Yesterday was a stunningly beautiful day. Sunny and hot in the city, when we drove up the coast the light onshore breeze made it easy to spend the day in comfort out or doors. Kathleen, Silas, Rio and I traveled together to China Beach. Thought Kat and I have been separated for nearly a year now, we have made a commitment to do this sort of thing together with our children. We think its important to spend time together with them, for their sake – so they can be around both of their parents at once – and for ours: so we can spend time in contemplation and wonder of their lives. We had an amazing day, with a great deal of love between us all in a way I’m sure many separated and divorced couples hope they can interact, learn, grow and share.

Of the many highlights of the day was a moment towards the end of the afternoon when Rio, his keen eye always roving for details, found a tiny beetle in the sand. He gently picked it up and spent a good ten minutes examining it, allowing it to crawl over his hands and arms, looking at it from every possible angle. Finally Rio looked at me and asked, “Does it love me?”
My first thought was, no, of course not, it’s a beetle, it doesn’t experience love as we do.

But I thought about this a moment before saying anything. Then I responded with something like this: “Yes, it does love you. You and the beetle are made up of the same fabric of the universe. And that fabric is bound together by the energy of love. Just as the beetle must love its own life, it must naturally love you, because you and the beetle, and everything else for that matter, are all connected in a way we can only catch fleeting glimpses of.”

That seemed to satisfy Rio, because next he asked if he could give the beetle a corn chip.

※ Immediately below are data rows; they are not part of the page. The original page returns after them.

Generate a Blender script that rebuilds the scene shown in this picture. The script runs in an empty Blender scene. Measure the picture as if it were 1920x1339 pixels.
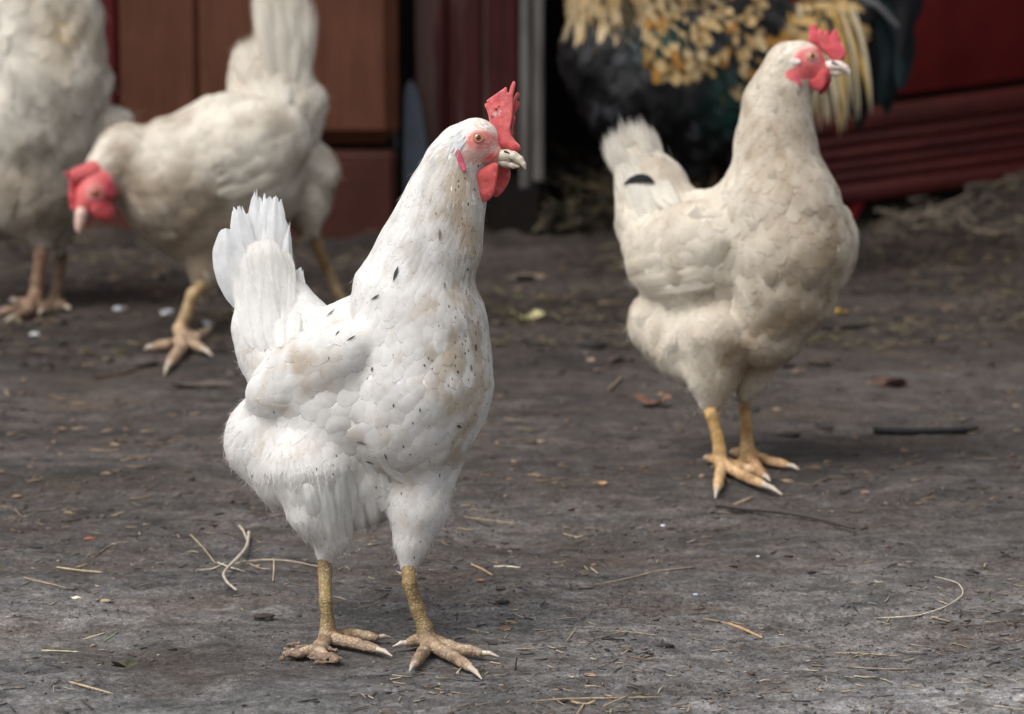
import bpy, math, random
import numpy as np
from mathutils import Vector
rng = np.random.default_rng(7)
random.seed(7)
SC = bpy.context.scene
COL = SC.collection

# ------------------------------------------------------------------ camera
CAM_H, F, CX, CY = 0.535, 5600.0, 960.0, 669.5
PITCH = math.atan((CY + 188.0) / F)
CAM = np.array([0.0, 0.0, CAM_H])
R_ = np.array([1.0, 0.0, 0.0])
FW = np.array([0.0, math.cos(PITCH), -math.sin(PITCH)])
UP = np.array([0.0, math.sin(PITCH), math.cos(PITCH)])
cam = bpy.data.cameras.new('camera')
cam.sensor_width = 36.0
cam.lens = F * 36.0 / 1920.0
cam.clip_start, cam.clip_end = 0.05, 400.0
camo = bpy.data.objects.new('camera', cam)
COL.objects.link(camo)
camo.location = CAM
camo.rotation_euler = (math.pi / 2 - PITCH, 0, 0)
SC.camera = camo
cam.dof.use_dof = True
cam.dof.focus_distance = 2.165
cam.dof.aperture_fstop = 8.8
cam.dof.aperture_blades = 9

# ------------------------------------------------------------------ light
SUN_EL, SUN_AZ = math.radians(58), math.radians(-120)     # azimuth measured from +Y towards +X
w = bpy.data.worlds.new('World'); SC.world = w; w.use_nodes = True
nt = w.node_tree; nt.nodes.clear()
sky = nt.nodes.new('ShaderNodeTexSky'); sky.sky_type = 'NISHITA'; sky.sun_disc = False
sky.sun_elevation = SUN_EL; sky.sun_rotation = SUN_AZ
sky.air_density = 1.0; sky.dust_density = 5.0; sky.ozone_density = 1.0
hs = nt.nodes.new('ShaderNodeHueSaturation'); hs.inputs['Saturation'].default_value = 0.16
bg = nt.nodes.new('ShaderNodeBackground'); bg.inputs['Strength'].default_value = 0.15
wo = nt.nodes.new('ShaderNodeOutputWorld')
nt.links.new(sky.outputs[0], hs.inputs['Color']); nt.links.new(hs.outputs[0], bg.inputs['Color'])
nt.links.new(bg.outputs[0], wo.inputs['Surface'])
sun = bpy.data.lights.new('sun', 'SUN'); sun.energy = 0.85; sun.angle = math.radians(35)
sun.color = (1.0, 0.965, 0.91)
suno = bpy.data.objects.new('sun', sun); COL.objects.link(suno)
_sd = Vector((math.sin(SUN_AZ) * math.cos(SUN_EL), math.cos(SUN_AZ) * math.cos(SUN_EL), math.sin(SUN_EL)))
suno.rotation_euler = _sd.to_track_quat('Z', 'Y').to_euler()
suno.location = (0, 0, 5)
SC.view_settings.view_transform = 'Standard'; SC.view_settings.look = 'None'
SC.view_settings.exposure = 0.64; SC.view_settings.gamma = 1.0
SC.view_settings.use_curve_mapping = False
SC.cycles.max_bounces = 9; SC.cycles.diffuse_bounces = 7; SC.cycles.glossy_bounces = 2
SC.cycles.transmission_bounces = 3; SC.cycles.transparent_max_bounces = 14
SC.cycles.caustics_reflective = False; SC.cycles.caustics_refractive = False
SC.cycles.use_denoising = True

# ------------------------------------------------------------------ pixel geometry
def ray(px, py):
    return FW + R_ * ((px - CX) / F) - UP * ((py - CY) / F)
def G(px, py, z=0.0):                     # point of height z seen at a pixel of the photograph
    d = ray(px, py); return CAM + d * ((z - CAM_H) / d[2])
def PY(px, py, Y):                        # point at world depth Y seen at a pixel
    d = ray(px, py); return CAM + d * (Y / d[1])
def view_depth(P): return float(np.dot(P - CAM, FW))

# ------------------------------------------------------------------ noise
def _hash(i, j, k, s):
    h = (i * 374761393 + j * 668265263 + k * 2147483647 + s * 974634777) & 0xFFFFFFFF
    h = ((h ^ (h >> 13)) * 1274126177) & 0xFFFFFFFF
    h = (h ^ (h >> 16)) & 0xFFFFFF
    return h / float(0xFFFFFF)
def vnoise(P, freq, seed=0):
    q = np.asarray(P, dtype=np.float64) * freq
    i = np.floor(q).astype(np.int64); f = q - i; f = f * f * (3 - 2 * f)
    r = 0
    for a in (0, 1):
        wa = f[..., 0] if a else 1 - f[..., 0]
        for b in (0, 1):
            wb = f[..., 1] if b else 1 - f[..., 1]
            for c in (0, 1):
                wc = f[..., 2] if c else 1 - f[..., 2]
                r = r + wa * wb * wc * _hash(i[..., 0] + a, i[..., 1] + b, i[..., 2] + c, seed)
    return r
def fbm(P, freq, oct=3, seed=0):
    a, r, t = 1.0, 0, 0
    for o in range(oct):
        r = r + a * vnoise(P, freq * 2 ** o, seed + o * 17); t += a; a *= 0.5
    return r / t

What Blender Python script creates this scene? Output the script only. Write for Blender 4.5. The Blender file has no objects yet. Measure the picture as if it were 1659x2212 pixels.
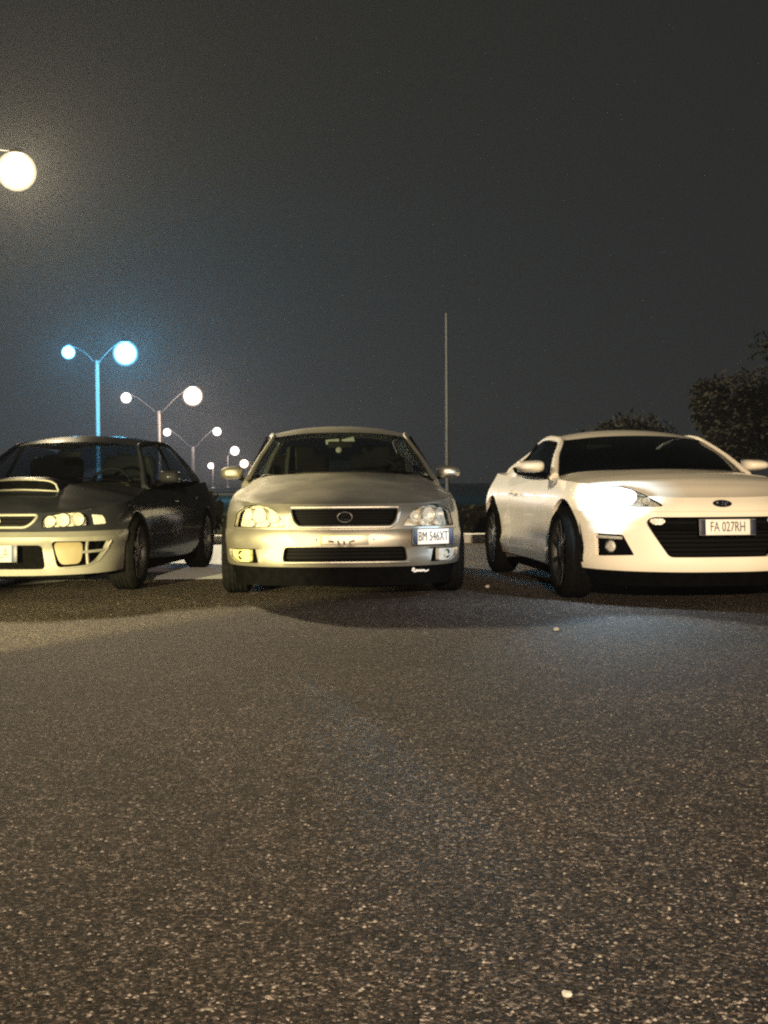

I thought about that question – love, not the corn chip – when I got home, and again this morning before and after meditation.

Implicit in the question seemed to be a statement that Rio loved the beetle. On its own, I find that impossibly beautiful. That Kat and I have raised children who feel capable of love for nature, for creation, for the “other,” is beyond my wildest dreams.

As part of my new found practice of twice daily meditation, I read a set of daily sutras to guide my understanding of my place in the universe. This morning’s was Aham Brahmasmi. It means, “The core of my being is the ultimate reality, the root and ground of the universe, the source of all that exists.”

Deepak Chopra, says of this sutra:

“You and I and the universe are the same. I am the universe, localized in a single human being. You are also the universe, localized in your body. We both exists only as particular ripples in the conscious intelligence field. Every aspect of ourselves is articulated and orchestrate by this boundless non-local intelligence, the endless sea of consciousness from which you and I are the universe arise.”

We are ripples in the sea of the universe. All life, all existence is an ocean, and we are individual waves; temporary, unique, where the boundaries between ourselves and the life around us is imaginary, a product of sensory perception attuned not for total understanding, but for culturally driven minimalism. Simply stated, our senses aren’t attuned to see, hear and feel the universe as it must really be because its complexity is so vast that we would likely go blitheringly mad trying to live our strange, material lives otherwise. We see the boundaries between us not because they are real, but because we have always been taught that they are real, and because the path that humanity has taken requires them to be real.

Love is the energy that connects my wave to yours. My wave to Rio’s. Rio’s wave to the beetles. Love is the portal through which we slip together into a more total understanding of what our world, our universe, really is, where boundaries between one life and the next are fuzzy waves more than rigid lines. Love is the means by which we can tap into the limitless potential this boundless universe brings.

So, yes my dear boy Rio, the beetle loves you, just as you love it. And yes, I’m certain it would like a corn chip.